Required task:
Where a line of the listing below includes the word "picture", reproduce that line.

(A block of data)
↓↓↓
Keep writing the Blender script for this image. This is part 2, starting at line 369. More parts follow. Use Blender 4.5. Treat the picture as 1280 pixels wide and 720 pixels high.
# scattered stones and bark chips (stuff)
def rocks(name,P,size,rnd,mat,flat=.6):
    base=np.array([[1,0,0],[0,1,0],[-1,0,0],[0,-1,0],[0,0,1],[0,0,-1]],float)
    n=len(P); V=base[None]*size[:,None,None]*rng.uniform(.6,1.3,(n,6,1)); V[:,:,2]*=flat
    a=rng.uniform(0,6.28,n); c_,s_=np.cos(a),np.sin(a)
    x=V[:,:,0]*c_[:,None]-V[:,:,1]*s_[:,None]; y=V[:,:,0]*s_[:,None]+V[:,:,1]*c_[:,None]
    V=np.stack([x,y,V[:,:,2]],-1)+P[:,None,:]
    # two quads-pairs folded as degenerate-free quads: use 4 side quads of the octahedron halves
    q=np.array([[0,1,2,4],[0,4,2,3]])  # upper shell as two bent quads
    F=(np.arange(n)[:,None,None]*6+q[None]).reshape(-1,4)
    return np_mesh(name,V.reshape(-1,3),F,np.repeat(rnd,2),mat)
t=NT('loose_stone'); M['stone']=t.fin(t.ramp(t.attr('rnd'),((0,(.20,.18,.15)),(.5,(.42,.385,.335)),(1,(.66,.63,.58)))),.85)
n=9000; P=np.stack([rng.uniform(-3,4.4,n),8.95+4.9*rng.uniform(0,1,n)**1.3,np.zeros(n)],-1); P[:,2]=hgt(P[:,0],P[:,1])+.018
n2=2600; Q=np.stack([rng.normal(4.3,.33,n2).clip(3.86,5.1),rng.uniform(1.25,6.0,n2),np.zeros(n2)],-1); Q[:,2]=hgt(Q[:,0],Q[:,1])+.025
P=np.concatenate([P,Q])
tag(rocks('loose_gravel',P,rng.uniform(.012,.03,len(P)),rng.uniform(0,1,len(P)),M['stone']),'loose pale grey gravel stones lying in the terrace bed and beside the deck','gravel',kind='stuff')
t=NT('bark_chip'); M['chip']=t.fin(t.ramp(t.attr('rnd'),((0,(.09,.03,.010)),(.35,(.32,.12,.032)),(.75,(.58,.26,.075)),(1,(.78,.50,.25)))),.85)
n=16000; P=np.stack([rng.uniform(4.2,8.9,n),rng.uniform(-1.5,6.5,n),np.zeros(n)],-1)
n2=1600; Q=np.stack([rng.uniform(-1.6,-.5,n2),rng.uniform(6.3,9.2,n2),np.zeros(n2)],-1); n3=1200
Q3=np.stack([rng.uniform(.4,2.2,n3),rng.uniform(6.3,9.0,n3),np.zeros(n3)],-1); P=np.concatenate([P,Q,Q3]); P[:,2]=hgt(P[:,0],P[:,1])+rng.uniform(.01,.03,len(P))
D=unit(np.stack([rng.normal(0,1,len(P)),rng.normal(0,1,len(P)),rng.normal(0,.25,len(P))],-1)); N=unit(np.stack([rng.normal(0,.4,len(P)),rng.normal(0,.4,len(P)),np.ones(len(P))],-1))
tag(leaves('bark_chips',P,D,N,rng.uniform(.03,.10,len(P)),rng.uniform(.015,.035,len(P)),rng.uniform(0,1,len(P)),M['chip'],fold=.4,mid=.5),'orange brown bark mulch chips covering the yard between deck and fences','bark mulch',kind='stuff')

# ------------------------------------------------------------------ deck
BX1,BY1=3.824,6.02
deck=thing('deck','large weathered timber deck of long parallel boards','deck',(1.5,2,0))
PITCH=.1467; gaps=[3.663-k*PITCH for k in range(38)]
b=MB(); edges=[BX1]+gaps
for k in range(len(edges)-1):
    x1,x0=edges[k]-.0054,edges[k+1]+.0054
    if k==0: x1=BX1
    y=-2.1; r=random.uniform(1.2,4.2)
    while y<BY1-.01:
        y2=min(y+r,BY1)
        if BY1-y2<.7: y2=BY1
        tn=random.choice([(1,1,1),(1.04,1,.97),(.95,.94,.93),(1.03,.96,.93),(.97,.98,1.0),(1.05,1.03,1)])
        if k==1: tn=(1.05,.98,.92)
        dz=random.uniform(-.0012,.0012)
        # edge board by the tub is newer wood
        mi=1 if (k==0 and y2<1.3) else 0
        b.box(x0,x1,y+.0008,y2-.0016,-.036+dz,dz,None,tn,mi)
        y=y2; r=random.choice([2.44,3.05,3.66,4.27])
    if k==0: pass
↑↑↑
↓↓↓
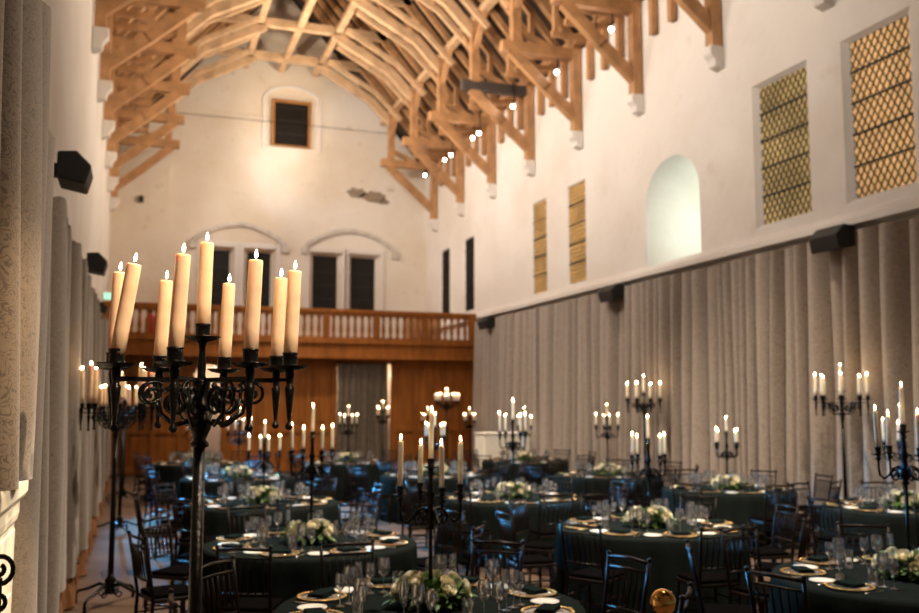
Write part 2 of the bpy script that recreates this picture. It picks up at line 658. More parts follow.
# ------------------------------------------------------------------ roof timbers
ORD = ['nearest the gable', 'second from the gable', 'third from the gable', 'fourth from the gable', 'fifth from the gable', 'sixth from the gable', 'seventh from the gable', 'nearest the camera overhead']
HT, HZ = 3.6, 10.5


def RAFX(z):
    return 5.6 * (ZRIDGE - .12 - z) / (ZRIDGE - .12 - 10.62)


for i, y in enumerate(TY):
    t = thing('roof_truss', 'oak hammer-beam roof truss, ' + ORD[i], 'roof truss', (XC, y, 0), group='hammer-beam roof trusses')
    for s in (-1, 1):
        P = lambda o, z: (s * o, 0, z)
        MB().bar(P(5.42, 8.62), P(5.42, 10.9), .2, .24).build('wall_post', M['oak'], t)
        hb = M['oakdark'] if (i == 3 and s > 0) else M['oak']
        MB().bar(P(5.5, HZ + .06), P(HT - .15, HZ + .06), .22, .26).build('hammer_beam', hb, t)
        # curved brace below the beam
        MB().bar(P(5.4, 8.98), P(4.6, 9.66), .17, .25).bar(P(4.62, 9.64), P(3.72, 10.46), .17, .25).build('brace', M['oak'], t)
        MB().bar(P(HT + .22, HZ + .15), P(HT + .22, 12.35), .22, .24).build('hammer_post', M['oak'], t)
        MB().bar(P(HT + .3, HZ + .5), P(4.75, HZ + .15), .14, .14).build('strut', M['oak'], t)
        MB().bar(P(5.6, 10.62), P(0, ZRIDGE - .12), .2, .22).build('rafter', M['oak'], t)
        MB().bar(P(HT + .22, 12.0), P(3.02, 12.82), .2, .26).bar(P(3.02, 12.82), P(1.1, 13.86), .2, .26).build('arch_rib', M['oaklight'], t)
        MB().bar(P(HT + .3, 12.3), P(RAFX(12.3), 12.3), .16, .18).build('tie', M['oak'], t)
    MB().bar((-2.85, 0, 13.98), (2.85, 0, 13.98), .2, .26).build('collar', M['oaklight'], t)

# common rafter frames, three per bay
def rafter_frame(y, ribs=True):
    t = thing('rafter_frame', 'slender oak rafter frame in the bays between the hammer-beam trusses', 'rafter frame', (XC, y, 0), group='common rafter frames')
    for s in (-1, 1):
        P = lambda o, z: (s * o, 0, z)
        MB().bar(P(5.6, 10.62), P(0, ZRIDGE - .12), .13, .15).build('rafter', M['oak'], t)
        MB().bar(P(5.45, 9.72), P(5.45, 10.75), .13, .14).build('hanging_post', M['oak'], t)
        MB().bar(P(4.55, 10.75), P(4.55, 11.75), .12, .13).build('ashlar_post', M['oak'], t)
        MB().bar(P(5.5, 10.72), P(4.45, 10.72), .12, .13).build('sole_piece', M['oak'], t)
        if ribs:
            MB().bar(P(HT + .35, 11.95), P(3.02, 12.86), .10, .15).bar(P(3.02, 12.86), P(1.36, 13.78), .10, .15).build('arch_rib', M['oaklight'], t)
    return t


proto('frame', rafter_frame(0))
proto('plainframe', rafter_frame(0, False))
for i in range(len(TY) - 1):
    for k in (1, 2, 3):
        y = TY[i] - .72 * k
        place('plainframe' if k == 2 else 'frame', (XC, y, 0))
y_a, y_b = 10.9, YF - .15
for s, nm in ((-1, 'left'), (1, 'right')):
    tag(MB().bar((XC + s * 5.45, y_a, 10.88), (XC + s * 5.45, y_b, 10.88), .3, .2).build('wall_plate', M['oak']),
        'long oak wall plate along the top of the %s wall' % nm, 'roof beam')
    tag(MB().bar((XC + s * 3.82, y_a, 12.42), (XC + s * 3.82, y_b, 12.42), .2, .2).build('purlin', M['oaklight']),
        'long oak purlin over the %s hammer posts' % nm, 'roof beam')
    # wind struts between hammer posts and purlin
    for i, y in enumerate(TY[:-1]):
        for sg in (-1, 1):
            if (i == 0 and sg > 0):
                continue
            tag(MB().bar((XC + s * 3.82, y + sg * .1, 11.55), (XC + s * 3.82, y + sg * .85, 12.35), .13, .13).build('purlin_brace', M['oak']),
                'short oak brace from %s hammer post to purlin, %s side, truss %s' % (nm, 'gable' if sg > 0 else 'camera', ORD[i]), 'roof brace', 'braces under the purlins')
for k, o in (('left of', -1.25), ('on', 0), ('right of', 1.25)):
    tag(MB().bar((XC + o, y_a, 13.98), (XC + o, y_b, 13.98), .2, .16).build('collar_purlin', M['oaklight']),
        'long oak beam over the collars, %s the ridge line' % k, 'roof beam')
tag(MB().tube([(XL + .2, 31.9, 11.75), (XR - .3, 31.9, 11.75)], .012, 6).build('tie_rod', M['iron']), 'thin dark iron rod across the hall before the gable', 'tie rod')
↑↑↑
Solution for this problem:
Keep writing the Blender script for this image. This is part 2, starting at line 369. More parts follow. Use Blender 4.5. Treat the picture as 1280 pixels wide and 720 pixels high.
Write part 2 of the bpy script that recreates this picture. It picks up at line 658. More parts follow.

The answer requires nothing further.